Starting from the top of the material, restate each line exactly until the line that contains "M_SOFFIT], 0.014, 5.0+k)", which is also copied. Pictures are excluded.
* start Dataset content *
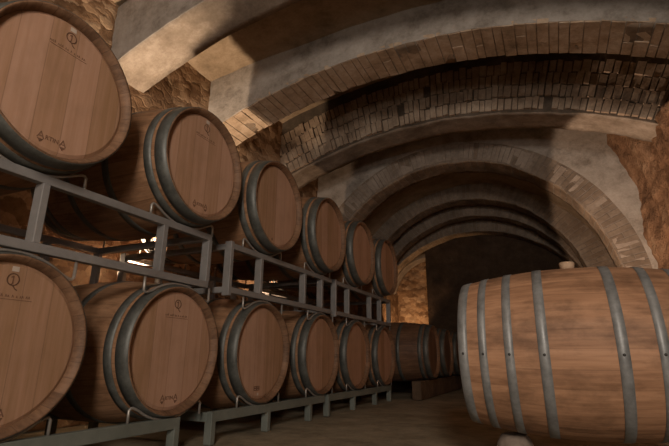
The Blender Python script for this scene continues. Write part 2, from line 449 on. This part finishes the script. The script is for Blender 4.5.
ribC = rib('trim_4', jp, 5.50, 5.87, [0.012, 0.12, 0.25, 0.26, 0.45, 0.7, 1.0, 1.4, 1.8], [M_PLASTER, M_SOFFIT, M_RING], 0.016, 4.0,
           face_mat=[2, 2, 2, 0, 0, 0, 0, 0, 0])
for k, (ya, yb, dx, dz, rr) in enumerate(((7.0, 7.32, -1.06, 1.15, 1.65), (7.60, 7.85, -1.05, 1.01, 1.69), (8.12, 8.42, -1.09, 0.54, 2.03))):
    rib('trim_%d' % (5+k), jamb_path(dx, dz, rr, 110, 24), ya, yb, [0.012, 0.12, 0.24, 0.5], [M_RING, M_SOFFIT], 0.014, 5.0+k)

def block_ring(name, path, y_of, rows, du, parent, mat, seed, jit=0.012, gap=0.006, depth=0.05, frac=1.0):
    """single bricks set on the front face of an arch: rows = [(h0, h1)], y_of = face plane"""
    rr = random.Random(seed); bm = bmesh.new()
    L = path[-1][2]
    def at(s):
        for a, b in zip(path, path[1:]):
            if a[2] <= s <= b[2]:
                k = (s-a[2])/max(b[2]-a[2], 1e-9)
                return a[0].lerp(b[0], k), a[1].lerp(b[1], k).normalized()
        return path[-1][0], path[-1][1]
    for (h0, h1) in rows:
        s = rr.uniform(0, du)
        while s < L-du:
            w = du*rr.uniform(0.75, 1.25)
            if rr.random() < frac:
                p0, d0 = at(s+gap/2); p1, d1 = at(s+w-gap/2)
                out = rr.uniform(0, jit); a0 = h0+gap/2+rr.uniform(-.006, .006); a1 = h1-gap/2+rr.uniform(-.012, .008)
                q = []
                for yy, sh in ((y_of+depth, 0), (y_of-out, 1)):
                    for (p, d, h) in ((p0, d0, a0), (p1, d1, a0), (p1, d1, a1), (p0, d0, a1)):
                        v = p+d*h; v.y = yy + rr.uniform(-.004, .004)*sh; v.x += rr.uniform(-.004, .004); v.z += rr.uniform(-.004, .004)
                        q.append(bm.verts.new(v))
                for f in ((4, 5, 6, 7), (0, 1, 5, 4), (1, 2, 6, 5), (2, 3, 7, 6), (3, 0, 4, 7), (0, 3, 2, 1)):
                    bm.faces.new([q[i] for i in f])
            s += w
    bmesh.ops.recalc_face_normals(bm, faces=bm.faces)
    return link_mesh(name, bm, mat, parent, smooth=False)
block_ring('brick_facing', flat, 4.485, [(0.02, 0.155), (0.155, 0.29), (0.29, 0.42), (0.42, 0.55)], 0.060, ribB, M_BRICK, 11, 0.034, 0.009, 0.06, 0.985)
block_ring('brick_ring', jp, 5.50, [(0.022, 0.23)], 0.050, ribC, M_RINGBRICK, 12, 0.009, 0.006, 0.05, 0.95)
# long voussoirs on the soffit of the second rib
def soffit_blocks(name, path, y0, y1, du, parent, mat, seed):
    rr = random.Random(seed); bm = bmesh.new()
    n = len(path)-1; L = path[-1][2]; s = 0.02
    while s < L-du*1.3:
        w = du*rr.uniform(0.7, 1.3); i0 = int(s/L*n); i1 = min(n, max(i0+1, int((s+w-0.007)/L*n)))
        cuts = [y0, y1] if rr.random() < 0.6 else [y0, y0+(y1-y0)*rr.uniform(.35, .65), y1]
        for ya, yb in zip(cuts, cuts[1:]):
            k = rr.uniform(0.001, 0.012); q = []
            f0 = s/L*n; p0 = path[i0][0].lerp(path[min(i0+1, n)][0], f0-i0); f1 = (s+w-0.008)/L*n; j = min(int(f1), n-1)
            p1 = path[j][0].lerp(path[j+1][0], f1-j); d0 = path[i0][1]; d1 = path[j][1]
            for h in (0.03, -k):
                for (p, d, yy) in ((p0, d0, ya+.003), (p1, d1, ya+.003), (p1, d1, yb-.003), (p0, d0, yb-.003)):
                    v = p+d*h; v.y = yy+rr.uniform(-.006, .006); q.append(bm.verts.new(v))
            for f in ((4, 5, 6, 7), (0, 1, 5, 4), (1, 2, 6, 5), (2, 3, 7, 6), (3, 0, 4, 7), (0, 3, 2, 1)):
                bm.faces.new([q[i] for i in f])
        s += w
    return link_mesh(name, bm, mat, parent, smooth=False)
M_VOUS = mat_plaster('soffit_voussoirs', (0.21, 0.148, 0.092), (0.43, 0.315, 0.215), (0.57, 0.455, 0.345))
soffit_blocks('brick_soffit', flat, 3.13, 3.51, 0.078, ribA, M_VOUS, 21)

# back of the cellar: dark end wall, and the lit stone wall with a brick arch to its left
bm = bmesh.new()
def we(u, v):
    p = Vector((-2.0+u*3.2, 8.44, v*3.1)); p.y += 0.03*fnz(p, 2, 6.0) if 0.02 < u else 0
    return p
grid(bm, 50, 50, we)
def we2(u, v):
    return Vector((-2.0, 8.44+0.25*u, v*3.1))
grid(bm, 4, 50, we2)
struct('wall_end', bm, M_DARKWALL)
bm = bmesh.new()
def wb(u, v):
    p = Vector((-3.2+u*4.5, 9.05, v*3.2))
    r = math.hypot(p.x+2.0, max(0, p.z-1.57)); 
    if r < 0.80: p.y += 0.14
    p.y += 0.06*fnz(p, 3, 2.0) + 0.03*nz(p, 11, 4)
    return p
grid(bm, 120, 100, wb)
wb_o = struct('wall_back', bm, M_RUBBLE)
bp = jamb_path(-2.0, 1.52, 0.80, 60, 20)
rib('trim_8', bp, 8.80, 9.12, [0.01, 0.085], [M_RINGBRICK, M_RINGBRICK], 0.012, 9.0)

# ------------------------------------------------------------------ barrels
HL, RE, RB = 0.475, 0.287, 0.335
def rad(x, hl=0.475): return RB - (RB-RE)*(x/hl)**2
def text_mesh(txt, size):
    c = bpy.data.curves.new('lettering', 'FONT'); c.body = txt; c.size = size; c.align_x = 'CENTER'; c.align_y = 'CENTER'
    c.extrude = 0.0; c.resolution_u = 3
    o = bpy.data.objects.new('tmp', c); COL.objects.link(o)
    dg = bpy.context.evaluated_depsgraph_get(); dg.update()
    me = bpy.data.meshes.new_from_object(o.evaluated_get(dg))
    bpy.data.objects.remove(o); bpy.data.curves.remove(c)
    return me
def flat_to_head(bm, pts, x):
    """polygon in head coordinates: right = +y, up = +z"""
    return bm.faces.new([bm.verts.new((x, a, b)) for a, b in pts])
XF = HL-0.030                               # outer plane of the head boards
def thicken(bm, t=0.0012):
    r = bmesh.ops.extrude_face_region(bm, geom=list(bm.faces))
    for v in r['geom']:
        if isinstance(v, bmesh.types.BMVert): v.co.x += t
def stroke(bm, pts, w, x):
    for (a, b) in zip(pts, pts[1:]):
        d = Vector((b[0]-a[0], b[1]-a[1])); 
        if d.length < 1e-6: continue
        d.normalize(); n_ = Vector((-d.y, d.x))*w/2; e = d*w*0.3
        flat_to_head(bm, [(a[0]-e.x+n_.x, a[1]-e.y+n_.y), (a[0]-e.x-n_.x, a[1]-e.y-n_.y), (b[0]+e.x-n_.x, b[1]+e.y-n_.y), (b[0]+e.x+n_.x, b[1]+e.y+n_.y)], x)
def make_emblem(head):
    bm = bmesh.new(); x = XF+0.0004; cz = 0.208; r = 0.0195
    ring = [(r*math.sin(2*PI*i/28), cz+r*math.cos(2*PI*i/28)) for i in range(29)]
    stroke(bm, ring, 0.0034, x)
    stroke(bm, [(-0.006, cz+0.007), (0.0, cz+0.011), (0.0, cz-0.012), (-0.005, cz-0.018), (0.004, cz-0.022), (0.010, cz-0.030), (0.017, cz-0.034)], 0.0034, x+0.0001)
    thicken(bm)
    return link_mesh('emblem', bm, M_BRAND, head, smooth=False)
def make_textline(head):
    bm = bmesh.new(); x = XF+0.0004; rr = random.Random(3)
    y = -0.075
    while y < 0.07:                          # a faint worn line of small characters
        h = rr.choice((0.006, 0.008, 0.010)); w = rr.uniform(0.003, 0.006)
        stroke(bm, [(y, 0.150), (y+w*0.4, 0.150+h), (y+w, 0.150)], 0.0013, x)
        y += w+rr.choice((0.003, 0.003, 0.009))
    stroke(bm, [(-0.072, 0.1425), (0.074, 0.1425)], 0.0016, x)
    thicken(bm, 0.0008)
    return link_mesh('stamped_line', bm, M_BRAND, head, smooth=False)
def make_wordmark(head):
    me = text_mesh('RTIN', 0.034)
    bm = bmesh.new(); bm.from_mesh(me); bpy.data.meshes.remove(me)
    for v in bm.verts: v.co = Vector((XF+0.0004, v.co.x, v.co.y-0.212))
    for s in (-1, 1):
        c = s*0.062
        stroke(bm, [(c-0.017, -0.224), (c, -0.190), (c+0.017, -0.224)], 0.005, XF+0.0004)
        stroke(bm, [(c-0.011, -0.214), (c+0.011, -0.214)], 0.004, XF+0.0005)
        stroke(bm, [(c-0.014, -0.231), (c+0.014, -0.231), (c, -0.246), (c-0.014, -0.231)], 0.003, XF+0.0004)
        flat_to_head(bm, [(c-0.007, -0.233), (c, -0.242), (c+0.007, -0.233)], XF+0.0005)
    for v in bm.verts: v.co.y *= 0.66; v.co.z = -0.217+(v.co.z+0.217)*0.66
    thicken(bm)
    return link_mesh('wordmark', bm, M_BRAND, head, smooth=False)
def make_barrel(label, loc, mats=None, hoops=((-.445, .062), (-.376, .04), (-.135, .04), (.135, .04), (.376, .04), (.445, .062)), group=None, HL=0.475, hoop_mat=None):
    """empty at the lowest point of the bilge, axis along X, near head towards +X"""
    st = mats or M_STAVE; hoop_mat = hoop_mat or M_HOOP; XF = HL-0.030
    def rad(x): return RB - (RB-RE)*(x/HL)**2
    b = thing('wine_barrel', label, 'barrel', loc, group)
    bm = bmesh.new()
    N = 26
    outer = [(-HL+2*HL*i/N, rad(-HL+2*HL*i/N)) for i in range(N+1)]
    ti = 0.027
    inner = [(HL, RE-0.007), (HL-0.030, RE-0.021), (HL-0.045, RE-ti+0.004)] + [(x, rad(x)-ti) for x in (HL-0.075, 0.2, 0.0, -0.2, -HL+0.075)] + [(-HL+0.045, RE-ti+0.004), (-HL+0.030, RE-0.021), (-HL, RE-0.007)]
    lathe_x(bm, outer+inner, 120)
    for f in bm.faces:
        if all(abs(v.co.x) > HL-0.047 and math.hypot(v.co.y, v.co.z) < RE+0.0005 for v in f.verts): f.material_index = 1
    o = link_mesh('staves', bm, [st, M_CHIME], b, loc=(0, 0, RB))
    heads = []
    for s in (1, -1):
        bm = bmesh.new()
        re = RE-ti+0.006
        lathe_x(bm, [(s*XF, 0.0), (s*XF, re-0.014), (s*(XF-0.007), re), (s*(XF-0.018), re), (s*(XF-0.018), 0.0)], 96, closed=False)
        h = link_mesh('head', bm, M_HEAD, b, smooth=False, loc=(0, 0, RB)); heads.append(h)
    for x, w in hoops:
        bm = bmesh.new(); t = 0.0026
        xa, xb = x-w/2, x+w/2; xa = max(xa, -HL+0.001); xb = min(xb, HL-0.001); xm = (xa+xb)/2
        lathe_x(bm, [(xa, rad(xa)-0.001), (xa, rad(xa)+t), (xm, rad(xm)+t+0.0008), (xb, rad(xb)+t), (xb, rad(xb)-0.001)], 120)
        link_mesh('hoop', bm, hoop_mat, b, loc=(0, 0, RB))
    return b, heads[0]
def children(o): return [c for c in COL.objects if c.parent == o]
def copy_tree(o, parent=None):
    c = o.copy(); COL.objects.link(c)
    if parent is not None: c.parent = parent
    for ch in kids[o.name]: copy_tree(ch, c)
    return c
kids = {}
def index(o):
    kids[o.name] = [c for c in COL.objects if c.parent == o]
    for c in kids[o.name]: index(c)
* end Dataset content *
● Exercise answer:
The Blender Python script for this scene continues. Write part 2, from line 449 on. This part finishes the script. The script is for Blender 4.5.
ribC = rib('trim_4', jp, 5.50, 5.87, [0.012, 0.12, 0.25, 0.26, 0.45, 0.7, 1.0, 1.4, 1.8], [M_PLASTER, M_SOFFIT, M_RING], 0.016, 4.0,
           face_mat=[2, 2, 2, 0, 0, 0, 0, 0, 0])
for k, (ya, yb, dx, dz, rr) in enumerate(((7.0, 7.32, -1.06, 1.15, 1.65), (7.60, 7.85, -1.05, 1.01, 1.69), (8.12, 8.42, -1.09, 0.54, 2.03))):
    rib('trim_%d' % (5+k), jamb_path(dx, dz, rr, 110, 24), ya, yb, [0.012, 0.12, 0.24, 0.5], [M_RING, M_SOFFIT], 0.014, 5.0+k)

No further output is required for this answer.